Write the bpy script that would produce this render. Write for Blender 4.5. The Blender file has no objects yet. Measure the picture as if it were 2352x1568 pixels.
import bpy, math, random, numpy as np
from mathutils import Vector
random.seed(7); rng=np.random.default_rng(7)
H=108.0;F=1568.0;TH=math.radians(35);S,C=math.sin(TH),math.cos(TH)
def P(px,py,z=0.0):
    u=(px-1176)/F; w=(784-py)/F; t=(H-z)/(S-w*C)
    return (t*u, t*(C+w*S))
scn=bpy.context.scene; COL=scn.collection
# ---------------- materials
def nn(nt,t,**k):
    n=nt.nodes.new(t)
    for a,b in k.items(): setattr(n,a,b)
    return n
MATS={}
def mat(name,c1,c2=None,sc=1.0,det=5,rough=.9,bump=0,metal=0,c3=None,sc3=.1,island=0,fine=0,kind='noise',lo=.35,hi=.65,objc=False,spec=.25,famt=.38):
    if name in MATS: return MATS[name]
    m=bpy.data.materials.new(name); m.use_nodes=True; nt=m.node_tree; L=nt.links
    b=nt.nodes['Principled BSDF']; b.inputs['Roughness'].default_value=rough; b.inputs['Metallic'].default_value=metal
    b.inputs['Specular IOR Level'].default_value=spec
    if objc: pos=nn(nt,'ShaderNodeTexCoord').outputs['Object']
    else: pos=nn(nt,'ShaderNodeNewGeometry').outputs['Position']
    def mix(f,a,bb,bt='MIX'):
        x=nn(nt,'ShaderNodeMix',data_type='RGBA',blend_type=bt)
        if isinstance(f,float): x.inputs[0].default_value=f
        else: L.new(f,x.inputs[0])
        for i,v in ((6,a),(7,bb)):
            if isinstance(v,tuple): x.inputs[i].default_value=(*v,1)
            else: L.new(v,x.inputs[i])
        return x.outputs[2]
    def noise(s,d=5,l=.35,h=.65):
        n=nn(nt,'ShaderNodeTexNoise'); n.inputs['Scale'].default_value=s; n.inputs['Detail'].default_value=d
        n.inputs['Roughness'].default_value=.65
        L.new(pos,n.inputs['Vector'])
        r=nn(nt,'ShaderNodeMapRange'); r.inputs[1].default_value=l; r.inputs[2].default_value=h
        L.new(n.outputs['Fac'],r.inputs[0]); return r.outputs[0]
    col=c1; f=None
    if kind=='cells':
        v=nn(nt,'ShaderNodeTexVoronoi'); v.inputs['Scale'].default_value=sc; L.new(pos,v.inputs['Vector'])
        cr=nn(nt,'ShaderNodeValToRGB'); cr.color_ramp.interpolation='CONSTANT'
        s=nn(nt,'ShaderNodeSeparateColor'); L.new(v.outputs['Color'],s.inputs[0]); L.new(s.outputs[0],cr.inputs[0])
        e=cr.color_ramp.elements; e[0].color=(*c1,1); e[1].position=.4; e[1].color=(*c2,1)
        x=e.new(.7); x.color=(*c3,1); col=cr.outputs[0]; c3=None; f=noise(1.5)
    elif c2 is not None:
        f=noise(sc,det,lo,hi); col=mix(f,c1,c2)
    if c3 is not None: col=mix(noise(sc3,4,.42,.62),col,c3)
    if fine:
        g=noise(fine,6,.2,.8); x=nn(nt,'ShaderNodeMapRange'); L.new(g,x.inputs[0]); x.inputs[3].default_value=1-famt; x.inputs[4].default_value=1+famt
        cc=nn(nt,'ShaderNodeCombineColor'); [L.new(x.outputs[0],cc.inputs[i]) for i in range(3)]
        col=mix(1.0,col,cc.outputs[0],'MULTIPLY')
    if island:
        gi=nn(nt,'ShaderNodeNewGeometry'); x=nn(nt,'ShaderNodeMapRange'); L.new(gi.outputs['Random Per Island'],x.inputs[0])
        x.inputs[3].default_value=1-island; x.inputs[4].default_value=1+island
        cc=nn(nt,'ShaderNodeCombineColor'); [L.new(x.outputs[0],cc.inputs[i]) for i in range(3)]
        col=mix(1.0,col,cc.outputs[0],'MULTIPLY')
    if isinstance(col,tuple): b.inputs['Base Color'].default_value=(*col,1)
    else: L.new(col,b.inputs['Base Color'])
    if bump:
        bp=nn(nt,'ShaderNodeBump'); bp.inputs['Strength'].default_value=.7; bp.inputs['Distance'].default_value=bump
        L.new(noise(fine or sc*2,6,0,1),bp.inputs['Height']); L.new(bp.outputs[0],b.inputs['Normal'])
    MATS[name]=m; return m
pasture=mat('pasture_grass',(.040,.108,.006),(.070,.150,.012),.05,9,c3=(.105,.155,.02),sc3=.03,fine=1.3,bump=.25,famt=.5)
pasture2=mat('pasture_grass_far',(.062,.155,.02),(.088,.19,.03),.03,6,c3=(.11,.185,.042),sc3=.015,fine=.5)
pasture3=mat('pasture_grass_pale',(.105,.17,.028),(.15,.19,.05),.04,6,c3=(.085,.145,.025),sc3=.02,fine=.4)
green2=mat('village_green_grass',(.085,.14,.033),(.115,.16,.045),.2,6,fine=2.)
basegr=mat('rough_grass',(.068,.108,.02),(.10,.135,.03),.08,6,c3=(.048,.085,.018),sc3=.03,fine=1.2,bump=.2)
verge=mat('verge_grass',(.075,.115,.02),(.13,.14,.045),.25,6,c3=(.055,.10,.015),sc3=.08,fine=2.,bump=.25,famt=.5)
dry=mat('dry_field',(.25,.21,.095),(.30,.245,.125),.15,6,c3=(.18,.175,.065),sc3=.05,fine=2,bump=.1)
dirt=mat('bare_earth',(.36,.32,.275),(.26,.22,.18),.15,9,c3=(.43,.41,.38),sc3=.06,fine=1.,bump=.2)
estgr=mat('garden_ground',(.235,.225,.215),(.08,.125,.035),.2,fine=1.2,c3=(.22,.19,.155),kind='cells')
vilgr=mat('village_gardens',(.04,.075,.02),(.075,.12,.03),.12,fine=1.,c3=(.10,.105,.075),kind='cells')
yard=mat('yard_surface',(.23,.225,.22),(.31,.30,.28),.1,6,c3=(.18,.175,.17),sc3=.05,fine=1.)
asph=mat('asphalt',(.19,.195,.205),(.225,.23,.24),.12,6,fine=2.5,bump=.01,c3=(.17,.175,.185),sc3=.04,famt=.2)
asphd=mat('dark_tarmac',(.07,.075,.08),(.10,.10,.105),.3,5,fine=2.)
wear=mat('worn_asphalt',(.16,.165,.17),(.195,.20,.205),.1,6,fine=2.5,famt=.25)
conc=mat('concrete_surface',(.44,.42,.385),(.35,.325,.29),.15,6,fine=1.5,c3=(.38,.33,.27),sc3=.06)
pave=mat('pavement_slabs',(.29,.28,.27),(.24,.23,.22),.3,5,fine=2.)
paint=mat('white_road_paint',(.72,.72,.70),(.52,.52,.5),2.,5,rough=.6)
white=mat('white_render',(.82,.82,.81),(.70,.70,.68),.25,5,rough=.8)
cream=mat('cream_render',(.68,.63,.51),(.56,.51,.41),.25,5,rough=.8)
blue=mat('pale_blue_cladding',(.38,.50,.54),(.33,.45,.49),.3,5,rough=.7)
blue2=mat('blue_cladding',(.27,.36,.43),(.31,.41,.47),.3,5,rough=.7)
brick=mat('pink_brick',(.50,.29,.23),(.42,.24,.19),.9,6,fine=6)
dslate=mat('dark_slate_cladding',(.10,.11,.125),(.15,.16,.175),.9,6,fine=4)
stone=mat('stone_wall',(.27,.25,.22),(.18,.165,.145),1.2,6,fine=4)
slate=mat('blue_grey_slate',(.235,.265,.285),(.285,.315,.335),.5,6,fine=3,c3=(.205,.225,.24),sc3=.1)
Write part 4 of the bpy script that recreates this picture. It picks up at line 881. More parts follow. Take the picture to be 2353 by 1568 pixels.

##############################

Write the entire listing out again, word for word.

OUTPUT OF THE TASK.
Write the bpy script that would produce this render. Write for Blender 4.5. The Blender file has no objects yet. Measure the picture as if it were 2352x1568 pixels.
import bpy, math, random, numpy as np
from mathutils import Vector
random.seed(7); rng=np.random.default_rng(7)
H=108.0;F=1568.0;TH=math.radians(35);S,C=math.sin(TH),math.cos(TH)
def P(px,py,z=0.0):
    u=(px-1176)/F; w=(784-py)/F; t=(H-z)/(S-w*C)
    return (t*u, t*(C+w*S))
scn=bpy.context.scene; COL=scn.collection
# ---------------- materials
def nn(nt,t,**k):
    n=nt.nodes.new(t)
    for a,b in k.items(): setattr(n,a,b)
    return n
MATS={}
def mat(name,c1,c2=None,sc=1.0,det=5,rough=.9,bump=0,metal=0,c3=None,sc3=.1,island=0,fine=0,kind='noise',lo=.35,hi=.65,objc=False,spec=.25,famt=.38):
    if name in MATS: return MATS[name]
    m=bpy.data.materials.new(name); m.use_nodes=True; nt=m.node_tree; L=nt.links
    b=nt.nodes['Principled BSDF']; b.inputs['Roughness'].default_value=rough; b.inputs['Metallic'].default_value=metal
    b.inputs['Specular IOR Level'].default_value=spec
    if objc: pos=nn(nt,'ShaderNodeTexCoord').outputs['Object']
    else: pos=nn(nt,'ShaderNodeNewGeometry').outputs['Position']
    def mix(f,a,bb,bt='MIX'):
        x=nn(nt,'ShaderNodeMix',data_type='RGBA',blend_type=bt)
        if isinstance(f,float): x.inputs[0].default_value=f
        else: L.new(f,x.inputs[0])
        for i,v in ((6,a),(7,bb)):
            if isinstance(v,tuple): x.inputs[i].default_value=(*v,1)
            else: L.new(v,x.inputs[i])
        return x.outputs[2]
    def noise(s,d=5,l=.35,h=.65):
        n=nn(nt,'ShaderNodeTexNoise'); n.inputs['Scale'].default_value=s; n.inputs['Detail'].default_value=d
        n.inputs['Roughness'].default_value=.65
        L.new(pos,n.inputs['Vector'])
        r=nn(nt,'ShaderNodeMapRange'); r.inputs[1].default_value=l; r.inputs[2].default_value=h
        L.new(n.outputs['Fac'],r.inputs[0]); return r.outputs[0]
    col=c1; f=None
    if kind=='cells':
        v=nn(nt,'ShaderNodeTexVoronoi'); v.inputs['Scale'].default_value=sc; L.new(pos,v.inputs['Vector'])
        cr=nn(nt,'ShaderNodeValToRGB'); cr.color_ramp.interpolation='CONSTANT'
        s=nn(nt,'ShaderNodeSeparateColor'); L.new(v.outputs['Color'],s.inputs[0]); L.new(s.outputs[0],cr.inputs[0])
        e=cr.color_ramp.elements; e[0].color=(*c1,1); e[1].position=.4; e[1].color=(*c2,1)
        x=e.new(.7); x.color=(*c3,1); col=cr.outputs[0]; c3=None; f=noise(1.5)
    elif c2 is not None:
        f=noise(sc,det,lo,hi); col=mix(f,c1,c2)
    if c3 is not None: col=mix(noise(sc3,4,.42,.62),col,c3)
    if fine:
        g=noise(fine,6,.2,.8); x=nn(nt,'ShaderNodeMapRange'); L.new(g,x.inputs[0]); x.inputs[3].default_value=1-famt; x.inputs[4].default_value=1+famt
        cc=nn(nt,'ShaderNodeCombineColor'); [L.new(x.outputs[0],cc.inputs[i]) for i in range(3)]
        col=mix(1.0,col,cc.outputs[0],'MULTIPLY')
    if island:
        gi=nn(nt,'ShaderNodeNewGeometry'); x=nn(nt,'ShaderNodeMapRange'); L.new(gi.outputs['Random Per Island'],x.inputs[0])
        x.inputs[3].default_value=1-island; x.inputs[4].default_value=1+island
        cc=nn(nt,'ShaderNodeCombineColor'); [L.new(x.outputs[0],cc.inputs[i]) for i in range(3)]
        col=mix(1.0,col,cc.outputs[0],'MULTIPLY')
    if isinstance(col,tuple): b.inputs['Base Color'].default_value=(*col,1)
    else: L.new(col,b.inputs['Base Color'])
    if bump:
        bp=nn(nt,'ShaderNodeBump'); bp.inputs['Strength'].default_value=.7; bp.inputs['Distance'].default_value=bump
        L.new(noise(fine or sc*2,6,0,1),bp.inputs['Height']); L.new(bp.outputs[0],b.inputs['Normal'])
    MATS[name]=m; return m
pasture=mat('pasture_grass',(.040,.108,.006),(.070,.150,.012),.05,9,c3=(.105,.155,.02),sc3=.03,fine=1.3,bump=.25,famt=.5)
pasture2=mat('pasture_grass_far',(.062,.155,.02),(.088,.19,.03),.03,6,c3=(.11,.185,.042),sc3=.015,fine=.5)
pasture3=mat('pasture_grass_pale',(.105,.17,.028),(.15,.19,.05),.04,6,c3=(.085,.145,.025),sc3=.02,fine=.4)
green2=mat('village_green_grass',(.085,.14,.033),(.115,.16,.045),.2,6,fine=2.)
basegr=mat('rough_grass',(.068,.108,.02),(.10,.135,.03),.08,6,c3=(.048,.085,.018),sc3=.03,fine=1.2,bump=.2)
verge=mat('verge_grass',(.075,.115,.02),(.13,.14,.045),.25,6,c3=(.055,.10,.015),sc3=.08,fine=2.,bump=.25,famt=.5)
dry=mat('dry_field',(.25,.21,.095),(.30,.245,.125),.15,6,c3=(.18,.175,.065),sc3=.05,fine=2,bump=.1)
dirt=mat('bare_earth',(.36,.32,.275),(.26,.22,.18),.15,9,c3=(.43,.41,.38),sc3=.06,fine=1.,bump=.2)
estgr=mat('garden_ground',(.235,.225,.215),(.08,.125,.035),.2,fine=1.2,c3=(.22,.19,.155),kind='cells')
vilgr=mat('village_gardens',(.04,.075,.02),(.075,.12,.03),.12,fine=1.,c3=(.10,.105,.075),kind='cells')
yard=mat('yard_surface',(.23,.225,.22),(.31,.30,.28),.1,6,c3=(.18,.175,.17),sc3=.05,fine=1.)
asph=mat('asphalt',(.19,.195,.205),(.225,.23,.24),.12,6,fine=2.5,bump=.01,c3=(.17,.175,.185),sc3=.04,famt=.2)
asphd=mat('dark_tarmac',(.07,.075,.08),(.10,.10,.105),.3,5,fine=2.)
wear=mat('worn_asphalt',(.16,.165,.17),(.195,.20,.205),.1,6,fine=2.5,famt=.25)
conc=mat('concrete_surface',(.44,.42,.385),(.35,.325,.29),.15,6,fine=1.5,c3=(.38,.33,.27),sc3=.06)
pave=mat('pavement_slabs',(.29,.28,.27),(.24,.23,.22),.3,5,fine=2.)
paint=mat('white_road_paint',(.72,.72,.70),(.52,.52,.5),2.,5,rough=.6)
white=mat('white_render',(.82,.82,.81),(.70,.70,.68),.25,5,rough=.8)
cream=mat('cream_render',(.68,.63,.51),(.56,.51,.41),.25,5,rough=.8)
blue=mat('pale_blue_cladding',(.38,.50,.54),(.33,.45,.49),.3,5,rough=.7)
blue2=mat('blue_cladding',(.27,.36,.43),(.31,.41,.47),.3,5,rough=.7)
brick=mat('pink_brick',(.50,.29,.23),(.42,.24,.19),.9,6,fine=6)
dslate=mat('dark_slate_cladding',(.10,.11,.125),(.15,.16,.175),.9,6,fine=4)
stone=mat('stone_wall',(.27,.25,.22),(.18,.165,.145),1.2,6,fine=4)
slate=mat('blue_grey_slate',(.235,.265,.285),(.285,.315,.335),.5,6,fine=3,c3=(.205,.225,.24),sc3=.1)
Write part 4 of the bpy script that recreates this picture. It picks up at line 881. More parts follow. Take the picture to be 2353 by 1568 pixels.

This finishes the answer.